WORK INSTRUCTIONS
From the very first line of the data to the line containing "b_.location = (u, 0, 0);", retype everything exactly, leaving the pictures behind.

PROVIDED MATERIAL
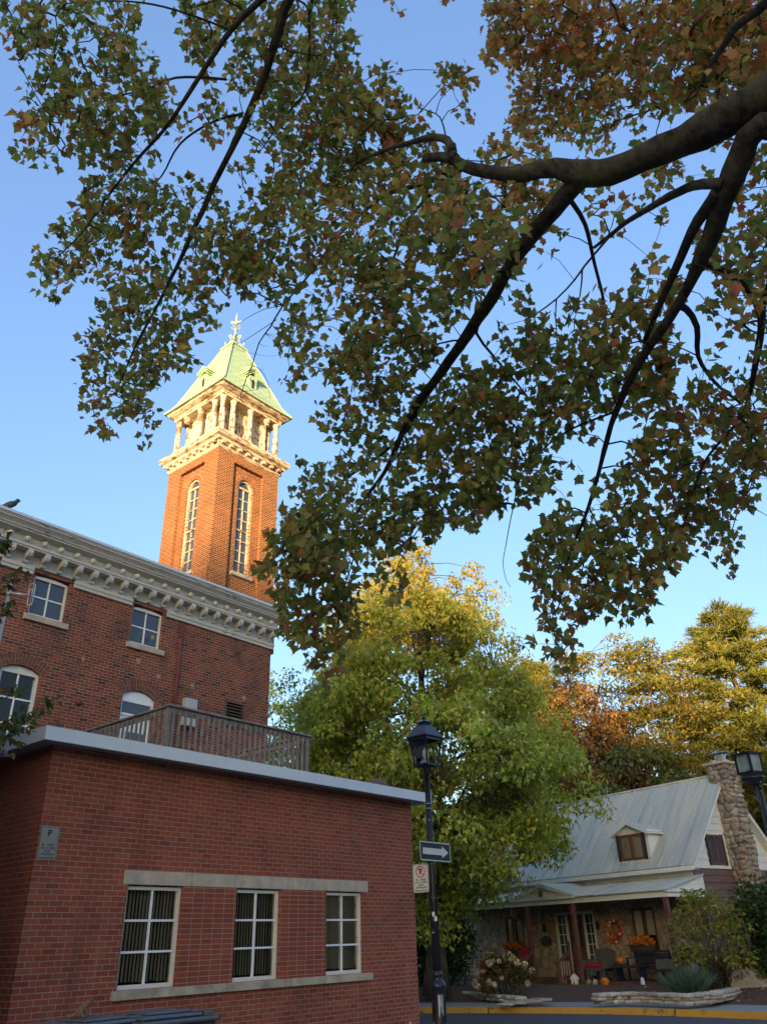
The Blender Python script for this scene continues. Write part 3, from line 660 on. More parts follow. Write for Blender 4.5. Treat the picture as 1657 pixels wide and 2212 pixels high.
bprof = [(.0, 8.90), (.05, 8.90), (.075, 8.93), (.075, 8.965), (.115, 8.975), (.20, 9.02), (.235, 9.08), (.235, 9.163), (.0, 9.163)]
bproto = None
u = UR - .12
k = 0
while u > UL + .2:
    skip = False
    if not bproto:
        mb = MB(); mb.prism([(-q[0] - .03, q[1]) for q in bprof], 0, -.055, .055); bproto = mb.build('bracket', M['cornice'], co); b_ = bproto
        mb = MB(); mb.blob((0, -.235, 9.375), .068, 12, 8); bl0 = mb.build('ball_ornament', M['cornice'], co); l_ = bl0
    else:
        b_ = bproto.copy(); COL.objects.link(b_); l_ = bl0.copy(); COL.objects.link(l_)
    b_.location = (u, 0, 0); l_.location = (u - .12, 0, 0); u -= .392; k += 1

# added building, unseen left of the picture: it darkens the annex's side wall
nb_ = empty('added_shade_building', AF.w(-2.3, -1.6, 0), WY, 'plain brick building added outside the picture to shade the annex side wall', 'building')
mb = MB(); wall(mb, (0, 9, 0), (0, -1, 0), 0, 9, GZ - .05, 6.2); wall(mb, (-9, 0, 0), (1, 0, 0), 0, 9, GZ - .05, 6.2, [(2, 3, 1, 2.4, 0), (5.5, 6.5, 1, 2.4, 0)]); wall(mb, (0, 0, 0), (0, 1, 0), 0, 9, GZ - .05, 6.2); mb.build('brick_wall', M['brick_main'], nb_)
mb = MB(); mb.box(-9, .05, -.05, 9, 6.2, 6.35); mb.build('roof', M['roofing'], nb_)
for a in (-7, -3.5): window_part(nb_, a, a + 1, 1.0, 2.4, .1, back='dark')

# ------------------------------------------------------------------ bell tower
TC = (8.325, 7.635); TH = 1.235
tower = empty('bell_tower', AF.w(TC[0], TC[1], 0), WY, 'tall square brick bell tower with arched windows, peeling columned belfry and green copper roof', 'tower')
ZS, ZSH = 11.15, 15.12                                     # window sill, top of shaft
RU0, RU1 = -.60, .60                                       # recessed panel
mb = MB(); mbr = MB()
def face(rot):
    m4 = Matrix.Rotation(rot, 4, 'Z'); d = m4 @ Vector((1, 0, 0)); o = m4 @ Vector((0, -TH, 0))
    wall(mb, o, d, -TH, TH, 9.0, ZSH, [(RU0, RU1, 9.7, 14.72, 0)], .10)
    mb2 = MB(); wall(mb2, o + (m4 @ Vector((0, .10, 0))), d, RU0, RU1, 9.7, 14.72, [(-.30, .30, ZS, 14.35, .295)], .16, na=14); mb.add(mb2.v, mb2.f)
    # plinth thickening at the foot and a corbelled top
    for (z0, z1, e) in ((8.9, 11.0, .05),): pass
    return m4
for q in range(4): face(q * math.pi / 2)
e = .055
for q in range(4):
    m4 = Matrix.Rotation(q * math.pi / 2, 4, 'Z')
    for s in (-1, 1):
        x0, x1 = (-TH - e, RU0 - .05) if s < 0 else (RU1 + .05, TH + e)
        mb.box(x0 if s > 0 else -TH - e + .0, x1 if s < 0 else TH + e - .001 * q, -TH - e, -TH + .01, 9.0, 10.98 - .02 * (s > 0), M=m4)
        mb.box(x0, x1, -TH - .028, -TH + .01, 10.98, 11.06, M=m4)
mb.build('brick_shaft', M['brick_tower'], tower)
def tower_face_parts(q):
    m4 = Matrix.Rotation(q * math.pi / 2, 4, 'Z')
    def put(o): o.matrix_local = m4; return o
    v = -TH + .10
    # round-headed window
    mb = MB(); n = 14
    def ring(r0, r1, y0, y1):
        for i in range(n):
            a0, a1 = math.pi * i / n, math.pi * (i + 1) / n
            mb.prism([(r0 * math.cos(a0), 14.055 + r0 * math.sin(a0)), (r1 * math.cos(a0), 14.055 + r1 * math.sin(a0)), (r1 * math.cos(a1), 14.055 + r1 * math.sin(a1)), (r0 * math.cos(a1), 14.055 + r0 * math.sin(a1))], 1, y0, y1)
    ring(.235, .297, v + .05, v + .14); mb.box(-.297, -.225, v + .052, v + .14, ZS, 14.055); mb.box(.225, .297, v + .052, v + .14, ZS, 14.055); mb.box(-.225, .225, v + .055, v + .14, ZS, ZS + .07); mb.box(-.235, .235, v + .056, v + .13, 14.02, 14.08)
    w = put(mb.build('window', M['belfry_trim'], tower))
    mb = MB(); mb.box(-.014, .014, v + .075, v + .11, ZS + .07, 14.02)
    for i in range(1, 8):
        z = ZS + .07 + (14.02 - ZS - .07) * i / 8; h = .03 if i == 4 else .013; mb.box(-.225, .225, v + .078, v + .108, z - h, z + h)
    g = mb.build('glazing_bar', M['belfry_trim'], w)
    mb = MB(); mb.box(-.23, .23, v + .112, v + .12, ZS + .05, 14.06); pts = [(.24 * math.cos(math.pi * i / n), 14.055 + .24 * math.sin(math.pi * i / n)) for i in range(n + 1)]; mb.prism(pts, 1, v + .113, v + .121); mb.build('pane', M['slate_glass'], w)
    mb = MB(); mb.box(-.40, .40, v - .09, v + .05, ZS - .12, ZS - .002, bev=.01); put(mb.build('window_sill', M['sill_stone'], tower))
    # arch of radiating bricks
    mb = MB(); rr = random.Random(q); N = 23
    for i in range(N):
        a0, a1 = math.pi * (i + .12) / N, math.pi * (i + .88) / N
        for r0, r1 in ((.308, .44), (.455, .585)):
            pr = .005 + rr.uniform(0, .005); mb.prism([(r * math.cos(a), 14.055 + r * math.sin(a)) for r, a in ((r0, a0), (r1, a0), (r1, a1), (r0, a1))], 1, v - pr, v + .03)
    put(mb.build('brick_arch', M['tower_arch_brick'], tower))
    mb = MB(); pts = [(.303 * math.cos(math.pi * i / 20), 14.055 + .303 * math.sin(math.pi * i / 20)) for i in range(21)] + [(.59 * math.cos(math.pi - math.pi * i / 20), 14.055 + .59 * math.sin(math.pi - math.pi * i / 20)) for i in range(21)]
    mb.prism(pts, 1, v - .003, v + .03); put(mb.build('arch_mortar', M['lime_tower'], tower))
for q in (0, 3): tower_face_parts(q)
def sqrun(pts, cap=True, mi=0):
    mb = MB()
    for (h0, z0), (h1, z1) in zip(pts[:-1], pts[1:]):
        for q in range(4):
            m4 = Matrix.Rotation(q * math.pi / 2, 4, 'Z'); mb.add([m4 @ Vector(p) for p in ((-h0, -h0, z0), (h0, -h0, z0), (h1, -h1, z1), (-h1, -h1, z1))], [(0, 1, 2, 3)], mi)
    return mb
lc = sqrun([(TH + .01, 15.0), (TH + .05, 15.06), (TH + .05, 15.2), (TH + .14, 15.22), (TH + .15, 15.30), (TH + .24, 15.34), (TH + .27, 15.40), (TH + .27, 15.50), (TH + .05, 15.66), (.6, 15.70)]).build('lower_cornice', M['belfry_trim'], tower, recalc=False)
for q in range(4):
    m4 = Matrix.Rotation(q * math.pi / 2, 4, 'Z')
    for i in range(8):
        x = -TH + .08 + (2 * TH - .16) * i / 7; mb = MB(); mb.box(x - .06, x + .06, -TH - .16, -TH - .045, 15.10, 15.205, bev=.006); o = mb.build('modillion', M['belfry_trim'], lc); o.matrix_local = m4
mb = MB(); mb.box(-.88, .88, -.88, .88, 15.6, 17.0)
for q in range(4):
    m4 = Matrix.Rotation(q * math.pi / 2, 4, 'Z')
    for x in (-.84, -.28, .28, .84): mb.box(x - .045, x + .045, -.91, -.87, 15.65, 16.98, M=m4)
mb.build('belfry_wall', M['belfry'], tower)
cprof = [(.125, 0), (.125, .04), (.105, .06), (.10, .10), (.095, .12), (.094, .5), (.082, 1.14), (.09, 1.15), (.09, 1.18), (.082, 1.19), (.082, 1.23), (.115, 1.27), (.118, 1.33)]
cproto = None
for q in range(4):
    m4 = Matrix.Rotation(q * math.pi / 2, 4, 'Z')
    for x in (-1.13, -.715, 0.0, .715):
        p = m4 @ Vector((x, -1.13, 15.69))
        broken = (q == 0 and x > .5) or (q == 3 and abs(x + .715) < .01)
        if broken:                                          # only the capital still hangs from the beam
            mb = MB(); mb.lathe([(.05, 1.10), (.078, 1.12)] + cprof[7:], 16); o = mb.build('hanging_capital', M['belfry_trim'], tower)
        elif cproto is None: mb = MB(); mb.lathe(cprof, 18); cproto = mb.build('column', M['belfry'], tower); o = cproto
        else: o = cproto.copy(); COL.objects.link(o)
        o.location = p; o.rotation_euler = (0, 0, q * 1.3 + x)
sqrun([(1.0, 17.02), (1.25, 17.021), (1.25, 17.12), (1.27, 17.125), (1.27, 17.17), (1.33, 17.19), (1.42, 17.25), (1.44, 17.30), (1.48, 17.31)]).build('upper_cornice', M['belfry_trim'], tower, recalc=False)
mb = MB(); mb.box(-1.0, 1.0, -1.0, 1.0, 17.0, 17.05); mb.build('belfry_ceiling', M['belfry'], tower)
rp = [(1.48, 17.311), (1.52, 17.312), (1.52, 17.36), (1.36, 17.54), (1.24, 17.74), (.30, 20.22)]
rf = sqrun(rp).build('copper_roof', M['patina'], tower, recalc=False)
mb = sqrun([(.30, 20.2), (.345, 20.21), (.345, 20.28), (.2, 20.36), (.05, 20.40)])
for q in range(4):
    m4 = Matrix.Rotation(q * math.pi / 2, 4, 'Z'); mb.tube([m4 @ Vector((-h, -h, z)) for h, z in rp[2:]], .035, 5)
mb.build('roof_ridge', M['patina_plain'], rf)
for q in range(4):
    m4 = Matrix.Rotation(q * math.pi / 2, 4, 'Z'); mb = MB(); y = -1.16
    mb.prism([(-.16, 17.7), (.16, 17.7), (.16, 18.44), (-.16, 18.44)], 1, y, -.6)
    for i, (h, o) in enumerate(((0, .05), (.06, .09), (.11, .13))): mb.prism([(-.16 - o, 18.40 + h), (0, 18.58 + h), (.16 + o, 18.40 + h), (.16 + o, 18.45 + h), (0, 18.64 + h), (-.16 - o, 18.45 + h)], 1, y - o * .7, -.5)
    mb.prism([(-.09, 18.65), (.09, 18.65), (0, 19.0)], 1, y + .16, -.4)
    d = mb.build('dormer', M['patina_plain'], rf); d.matrix_local = m4
    mb = MB(); mb.prism([(-.06, 17.85), (.06, 17.85)] + [(.06 * math.cos(math.pi * i / 8), 18.24 + .06 * math.sin(math.pi * i / 8)) for i in range(9)], 1, y - .004, y + .02); mb.build('dormer_slot', M['shutter'], d)
mb = MB(); mb.lathe([(.14, 20.36), (.07, 20.5), (.055, 20.8), (.09, 20.83), (.05, 20.9), (.04, 21.15), (.085, 21.19), (.035, 21.25), (.03, 21.8), (.005, 22.0)], 10)
for q in range(4):
    m4 = Matrix.Rotation(q * math.pi / 2 + .785, 4, 'Z')
    mb.tube([m4 @ Vector(p) for p in ((.05, 0, 20.75), (.17, 0, 20.95), (.22, 0, 20.9), (.18, 0, 20.82), (.13, 0, 20.7), (.2, 0, 20.5), (.32, 0, 20.45), (.34, 0, 20.56), (.28, 0, 20.58))], .02, 5)
    mb.tube([m4 @ Vector(p) for p in ((.04, 0, 21.18), (.13, 0, 21.22), (.16, 0, 21.28), (.12, 0, 21.3))], .014, 4)
    mb.tube([m4 @ Vector(p) for p in ((.03, 0, 21.3), (.1, 0, 21.36), (.1, 0, 21.42))], .014, 4)
wv = Matrix.Rotation(-WY, 4, 'Z')
mb.prism([(-.2, 21.52), (-.14, 21.46), (.0, 21.5), (.18, 21.54), (.2, 21.6), (.08, 21.58), (.0, 21.62), (-.1, 21.56), (-.2, 21.62), (-.16, 21.57)], 1, -.012, .012, M=wv)
mb.build('finial', M['gilt'], tower)
pg = MB()   # pigeon on the roof edge
pg.blob((0, 0, .11), (.16, .075, .075), 10, 8, M=Matrix.Rotation(R(-25), 3, 'Y')); pg.blob((.13, 0, .21), (.05, .045, .05), 8, 6); pg.tube([(.07, 0, .13), (.12, 0, .2)], [.06, .042], 8); pg.tube([(-.1, 0, .07), (-.26, 0, .02)], [.05, .03], 6); pg.tube([(.17, 0, .21), (.21, 0, .2)], [.012, .003], 5)
for s in (-.03, .03): pg.tube([(.0, s, .06), (.01, s, 0.0)], .008, 4)
pgo = pg.build('pigeon', M['pigeon']); p = AF.hit(21, 1100, 1, 5.2); pgo.location = AF.w(p.x, 5.2, 9.85); pgo.rotation_euler = (0, 0, R(10))
tag(pgo, 'small dark pigeon perched on the pale roof edge of the old brick building', 'bird')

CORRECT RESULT
The Blender Python script for this scene continues. Write part 3, from line 660 on. More parts follow. Write for Blender 4.5. Treat the picture as 1657 pixels wide and 2212 pixels high.
bprof = [(.0, 8.90), (.05, 8.90), (.075, 8.93), (.075, 8.965), (.115, 8.975), (.20, 9.02), (.235, 9.08), (.235, 9.163), (.0, 9.163)]
bproto = None
u = UR - .12
k = 0
while u > UL + .2:
    skip = False
    if not bproto:
        mb = MB(); mb.prism([(-q[0] - .03, q[1]) for q in bprof], 0, -.055, .055); bproto = mb.build('bracket', M['cornice'], co); b_ = bproto
        mb = MB(); mb.blob((0, -.235, 9.375), .068, 12, 8); bl0 = mb.build('ball_ornament', M['cornice'], co); l_ = bl0
    else:
        b_ = bproto.copy(); COL.objects.link(b_); l_ = bl0.copy(); COL.objects.link(l_)
    b_.location = (u, 0, 0); l_.location = (u - .12, 0, 0); u -= .392; k += 1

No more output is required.